At least it should provide a base...
 

Zappo said:
However, since you actually have a normal Wisdom and Charisma, you would probably go insane.

Here's an example from real life of exactly this scenario:
(excerpted from http://www.prometheussociety.org/articles/Outsiders.html)

/begin quote

"His name was William James Sidis, and his IQ was estimated at between 250 and 300 [8, p. 283]. At eighteen months he could read The New York Times, at two he taught himself Latin, at three he learned Greek. By the time he was an adult he could speak more than forty languages and dialects. He gained entrance to Harvard at eleven, and gave a lecture on four-dimensional bodies to the Harvard Mathematical Club his first year. He graduated cum laude at sixteen, and became the youngest professor in history. He deduced the possibility of black holes more than twenty years before Subrahmanyan Chandrasekhar published An Introduction to the Study of Stellar Structure. His life held possibilities for achievement that few people can imagine. Of all the prodigies for which there are records, his was probably the most powerful intellect of all. And yet it all came to nothing. He soon gave up his position as a professor, and for the rest of his life wandered from one menial job to another. His experiences as a child prodigy had proven so painful that he decided for the rest of his life to shun public exposure at all costs. Henceforth, he denied his gifts, refused to think about mathematics, and above all refused to perform as he had been made to do as a child. Instead, he devoted his intellect almost exclusively to the collection of streetcar transfers, and to the study of the history of his native Boston. He worked hard at becoming a normal human being, but never entirely succeeded. He found the concept of beauty, for example, to be completely incomprehensible, and the idea of sex repelled him. At fifteen he took a vow of celibacy, which he apparently kept for the remainder of his life, dying a virgin at the age of 46. He wore a vest summer and winter, and never learned to bathe regularly.

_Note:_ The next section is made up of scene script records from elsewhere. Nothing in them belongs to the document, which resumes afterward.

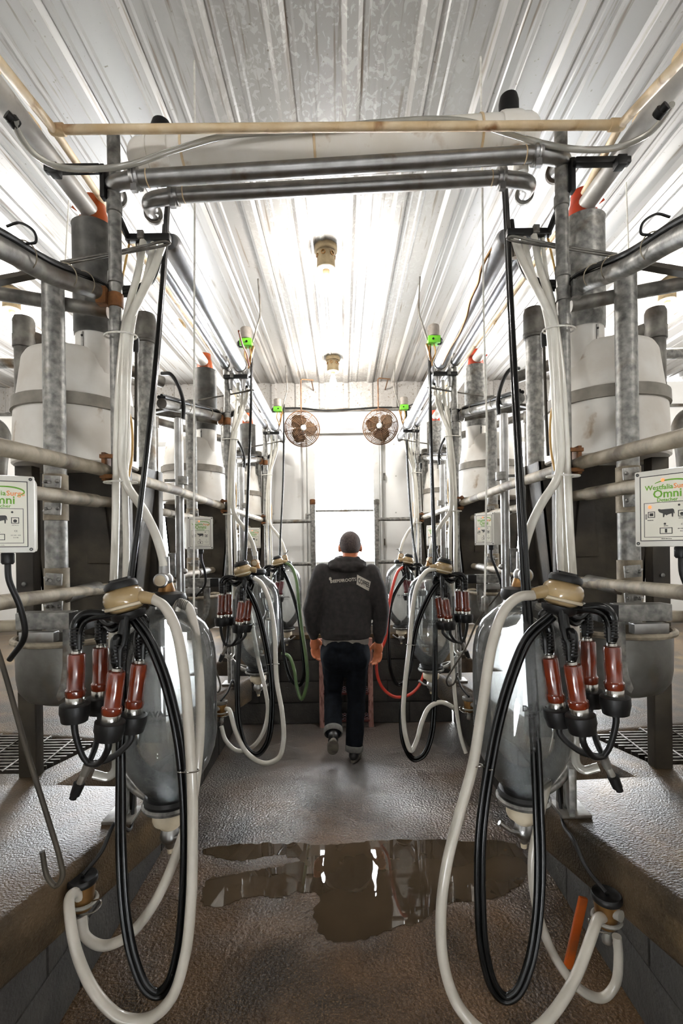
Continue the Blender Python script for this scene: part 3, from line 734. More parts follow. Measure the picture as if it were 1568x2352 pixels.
def jar(s, k):
    ctx(s, k); sd = SDN[s]
    c = P(386, 1600, 1.36); x, y = c.x, c.y
    zt = P(386, 1392, 1.36).z; zb = P(386, 1822, 1.36).z; h = zt - zb
    t = thing('recorder_jar', (x, y, zb - .12), f'large clear glass recorder jar behind the {KN[k]} {sd} cluster', 'jar', 'glass recorder jars')
    R = .134
    out = [(.050, -.012), (.055, 0), (.062, .012), (.088, .045), (.112, .085), (R - .008, .125), (R - .001, .165), (R, .2), (R, h - .165), (R - .003, h - .125), (R - .012, h - .085), (R - .03, h - .05), (R - .058, h - .024), (.06, h - .012), (.048, h - .004), (.044, h + .004), (.044, h + .014)]
    inn = [(max(r - .0045, .01), z + (.0045 if z < .1 else -.003)) for r, z in out]
    prof = out + inn[::-1]
    vs_g = G().lathe((x, y, zb), prof + [prof[0]], 40, cap=False)
    part('glass_body', vs_g, M['jar'], t, angle=60)
    part('base_gasket', G().lathe((x, y, zb), [(.056, -.022), (.066, -.02), (.07, -.010), (.066, .0), (.058, .003)], 32), M['blk'], t)
    part('base_ring', G().lathe((x, y, zb), [(.058, -.034), (.072, -.032), (.075, -.024), (.070, -.018), (.058, -.018)], 32), M['galv'], t)
    part('stub_tube', G().lathe((x, y, zb), [(.022, -.05), (.024, -.03), (.024, .0)], 20), M['clear'], t)
    part('coupling', G().lathe((x, y, zb), [(.020, -.098), (.028, -.092), (.030, -.082), (.044, -.078), (.047, -.07), (.047, -.052), (.043, -.046), (.03, -.044)], 28), M['ivory'], t)
    part('drain_valve', G().lathe((x, y, zb), [(.006, -.158), (.013, -.15), (.014, -.14), (.024, -.132), (.028, -.118), (.024, -.104), (.02, -.096)], 20), M['steel'], t)
    part('valve_lever', G().tube([(x + .01, y - .015, zb - .118), (x + .045, y - .02, zb - .108), (x + .075, y - .02, zb - .085)], [.005, .005, .007], 8), M['steel'], t)
    part('spout', G().cyl((x, y, zb - .155), (x, y, zb - .168), .009, .008, 12), M['ivory'], t)
    part('stopper', G().lathe((x, y, zt), [(.046, .004), (.052, .010), (.055, .022), (.050, .036), (.036, .040), (.022, .042)], 28), M['blk'], t)
    part('stopper_neck', G().lathe((x, y, zt), [(.022, .038), (.024, .044), (.018, .062), (.016, .07)], 18), M['brown'], t)
    vx, vz = x - .006, P(386, 1332, 1.36).z
    v = part('top_valve', G().ell((vx, y, vz), (.024, .024, .024), 18, 12).lathe((vx, y - .018, vz), [(.0185, 0), (.0205, -.004), (.0205, -.012), (.017, -.014)], 20, (0, 1, 0)), M['brown'] if k else M['steel'], t)
    part('valve_disc', G().lathe((vx, y - .030, vz), [(.016, 0), (.0155, -.004), (.002, -.005)], 20, (0, 1, 0)), M['ivory'], v)
    part('ferrule', G().cyl((vx, y, vz + .018), (vx, y, vz + .066), .0155, .0145, 16), M['steel'], t)
    if k == 2: part('valve_handle', G().tube([(vx + .004, y - .01, vz + .02), (vx + .03, y - .014, vz + .06)], .004, 6), M['galvd'], t)
    # lettering wrapped on the glass
    for body, size, dz in (('DE LAVAL', .021, .27), ('MILKING EQUIPMENT', .008, .252)):
        vs, fs = text_mesh(body, size, bold=.0004 if size > .01 else 0)
        sgn = -SIDE
        ang0 = radians(0)
        nv = []
        for q in vs:
            a = ang0 + (q.x * sgn) / R
            nv.append(Vector((x + sin(a) * (R + .0012 + q.z), y - cos(a) * (R + .0012 + q.z), zb + dz + q.y)))
        g = G(); g.v = nv; g.f = fs
        part('lettering', g, M['ink'], t)
    # bracket that carries the jar
    t2 = thing('jar_bracket', (x - .12, y + .16, zb - .03), f'cast steel arm holding the {KN[k]} {sd} glass jar off the kerb', 'bracket', 'jar brackets')
    part('arm', G().tube([(x - .066, y + .02, zb - .027), (x - .12, y + .045, zb - .01), (x - .165, y + .06, zb + .03)], [.010, .011, .013], 10, smooth=5), M['galv'], t2)
    part('arm', G().tube([(x - .045, y + .055, zb - .027), (x - .11, y + .10, zb - .02), (x - .165, y + .09, zb - .005)], [.010, .011, .013], 10, smooth=5), M['galv'], t2)
    part('mounting_plate', G().box((x - .165, y + .07, zb - .03), (.016, .09, .14), Matrix.Rotation(radians(17), 3, 'Z')), M['galv'], t2, bevel=.003)

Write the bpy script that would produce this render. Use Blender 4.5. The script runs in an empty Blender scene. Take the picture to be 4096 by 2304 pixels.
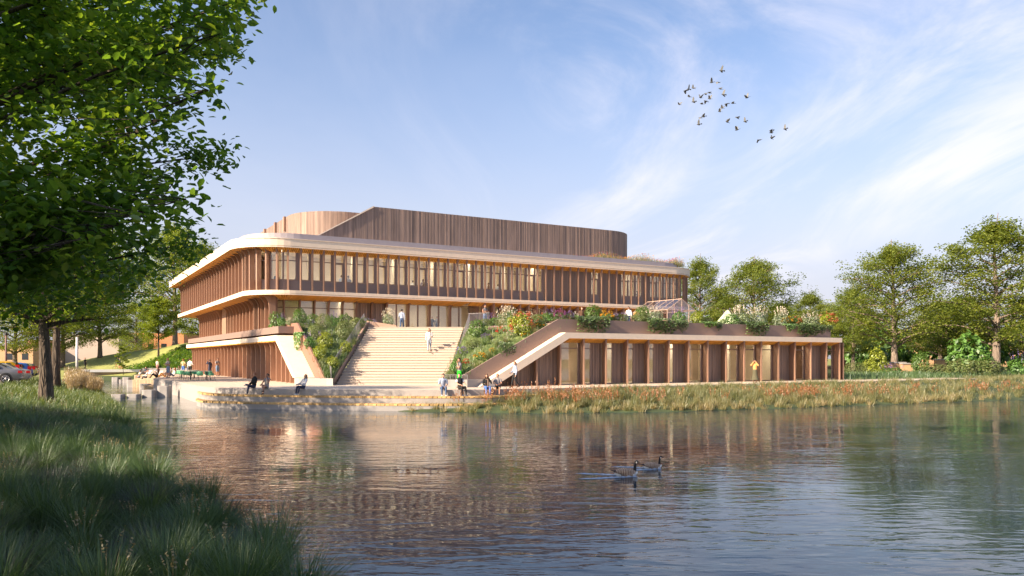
import bpy, bmesh, math, random
import numpy as np
from mathutils import Vector, Matrix, Euler
random.seed(7); np.random.seed(7)
SC = bpy.context.scene
COL = SC.collection
# ------------------------------------------------------------------ camera
CZ = 3.0; F = 3181.0; HX = 2048.0; HY = 1435.0
cam_d = bpy.data.cameras.new('camera'); cam = bpy.data.objects.new('camera', cam_d); COL.objects.link(cam)
cam.location = (0, 0, CZ); cam.rotation_euler = (math.radians(90), 0, 0)
cam_d.sensor_width = 36; cam_d.lens = F/4096*36; cam_d.shift_y = (HY-1152)/4096
cam_d.clip_start = 0.1; cam_d.clip_end = 6000
SC.camera = cam
SC.view_settings.view_transform = 'Standard'; SC.view_settings.look = 'None'
SC.view_settings.gamma = 1; SC.view_settings.exposure = 1.55; SC.view_settings.use_curve_mapping = False
SC.cycles.use_denoising = True
SC.cycles.max_bounces = 8; SC.cycles.diffuse_bounces = 3; SC.cycles.glossy_bounces = 3
SC.cycles.transmission_bounces = 4; SC.cycles.transparent_max_bounces = 12
SC.cycles.sample_clamp_indirect = 6; SC.cycles.caustics_reflective = True; SC.cycles.blur_glossy = 1.0; SC.cycles.caustics_refractive = False
# ------------------------------------------------------------------ sun and sky
SUN_EL = math.radians(27); SUN_H = Vector((0.825, 0.565, 0)).normalized()     # horizontal travel of the light
sd = bpy.data.lights.new('sun', 'SUN'); sun = bpy.data.objects.new('sun', sd); COL.objects.link(sun)
sd.energy = 4.2; sd.angle = math.radians(0.6); sd.color = (1.0, 0.80, 0.58)
ldir = Vector((SUN_H.x*math.cos(SUN_EL), SUN_H.y*math.cos(SUN_EL), -math.sin(SUN_EL)))
sun.rotation_euler = ldir.to_track_quat('-Z', 'Y').to_euler(); sun.location = (-60, -40, 60)
W = bpy.data.worlds.new('World'); SC.world = W; W.use_nodes = True
nt = W.node_tree; nt.nodes.clear()
def N(t, kind, **kw):
    n = t.nodes.new(kind)
    for k, v in kw.items(): setattr(n, k, v)
    return n
def L(t, a, b): t.links.new(a, b)
def mth(t, op, a, b=None, clamp=False):
    n = N(t, 'ShaderNodeMath', operation=op, use_clamp=clamp)
    for i, v in enumerate((a, b)):
        if v is None: continue
        if isinstance(v, (int, float)): n.inputs[i].default_value = v
        else: L(t, v, n.inputs[i])
    return n.outputs[0]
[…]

A comment that Aldous Huxley once made about Sir Isaac Newton might equally have been said of Sidis."

For the price Newton had to pay for being a supreme intellect was that he was incapable of friendship, love, fatherhood, and many other desirable things. As a man he was a failure; as a monster he was superb [5, p. 2222].

/end quote

Also worth looking at is the Uncommonly Difficult IQ Tests website which contains numerous high ceiling iq tests and various articles on the nature of super-genius.

http://www.eskimo.com/~miyaguch/hoeflin.html
 

As far as how to play a character with intelligence of that magnitude, I recommend Maximized Horrid Wilting, Persistent Shapechange, Persistent Haste, Quickened Tenser's Transformation, Quickened Polymorph Any Object, Extended Chain Contingency, Persistent Shield, Persistent Improved Invisibility, and a variety of hand-crafted epic spells (of which you can cast quite a few per day)... With the 3.0 rules, these spells are COMPLETELY INSANE. Lose your weapon? Polymorph Any Object a copper piece into a greatsword, yourself into a Stone Giant, and hit the sword with a Greater Magic Weapon. The next round, slap yourself with a Tenser's Transformation. Instant beatdown. 3.0 made the epic wizard waaaaaaay too powerful. Maximized Horrid Wilting... I do it all the time. :cool:
 

Hmmm, i did not expect to get such interesting answers. Keep em coming. :)

I just thought of another way they could be roleplayed. You could play the person as being extremely shy, they are afraid to put their genius ideas out in the open because they are afraid others will not like them. Well, that was just an idea.